The inevitable criticism, however, is that this straightforwardness comes at a price – that New Who lacks the devilish complexity that was a hallmark when Sherlock’s Steven Moffat was steering the Tardis. Some fans prefer Chibnall’s vision. Others do not. One or two – and you’re going to have to trust me on this – have even taken to the internet to discreetly share their concerns.

Does Chibnall take such criticism to heart? As Baron Broadchurch, why should he care what anyone thinks? But then you have an episode such "Fugitive of the Judoon", which unfolds like an impassioned and not entirely convincing cover version of Moffat-vintage Who. It was like that time Kylie Minogue got the Manic Street Preachers in and attempted to go all indie. All credit for trying but please stop it immediately.

What Chibnall has cooked up with "Fugitive of the Judoon" is opaque, a bit silly and tending to bash you over the head with how clever it is. We get a big, Moffatian gimmick, too, as the Doctor (Jodie Whittaker) meet a version of herself from a different timeline. Suddenly you’re watching Doctor Two.

Yes it’s ridiculous (if a long way short of Moffat’s recent fangs-but-no-fangs take on Dracula). But there is lots of admire here as well. It’s an ordinary day in Gloucester when a squadron of space-going rhino people in riot-gear beam in. They are the eponymous Judoon. And, under the powers vested in them by the galactic Empire (something like that anyway), they are putting the town on lockdown.

This sounds like a job for the Doctor. Alas, she’s light-years away feeling mopey because Gallifrey, her home-world, has been destroyed (as we discovered in the New Year’s two-parter). Still, a Judoon invasion strikes her as slightly improper and she and the team ride to the rescue.

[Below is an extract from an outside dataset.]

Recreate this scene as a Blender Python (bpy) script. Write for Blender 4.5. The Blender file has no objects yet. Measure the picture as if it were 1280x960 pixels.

They arrive just in time to see squads of extras in latex stomping around Gloucester, doing their best short-tempered pachyderm impressions. Later, matters take a turn for the bizarre as it is revealed that local tour guide Ruth (Jo Martin) is actually a manifestation of the Doctor from an alternative dimension. This comes out as the Doctor discovers the Tardis – or at least a version of the Tardis - buried in the garden of the lighthouse where Ruth grew up.

Baffled? The Doctor certainly is and viewers could be forgiven for feeling likewise. Especially as Yaz, Ryan and Graham have been whisked away by Torchwood’s Captain Jack Harkness (John Barrowman). Barrowman is also a judge over on ITV’s Dancing On Ice and thus capable of inhabiting two different dimensions at once. One is an extra-planar hellscape where the basic laws of the universe have been abrogated. And the other is obviously this week’s Doctor Who.

Captain Jack has a message for the Doctor: “beware the lone Cyberman”. Back in the vicinity of earth, the two Doctors outfox Gallifreyan mystery woman Gat (Ritu Arya). She is hoodwinked into obliterating herself with Doctor 2.0’s blaster (no idea how this came to pass but now seems a bit late to start asking questions). And then Whittaker returns to Gloucester to reunite with her team.

What just happened? Chibnall in his second season is clearly building towards an epic and convoluted resolution to the Gallifrey-has-been-nuked storyline. So far so complex. But, exhausted by years of Moffat’s twisting, turning plots, is that what fans really want? Either way, that, it is appears, is what we are getting.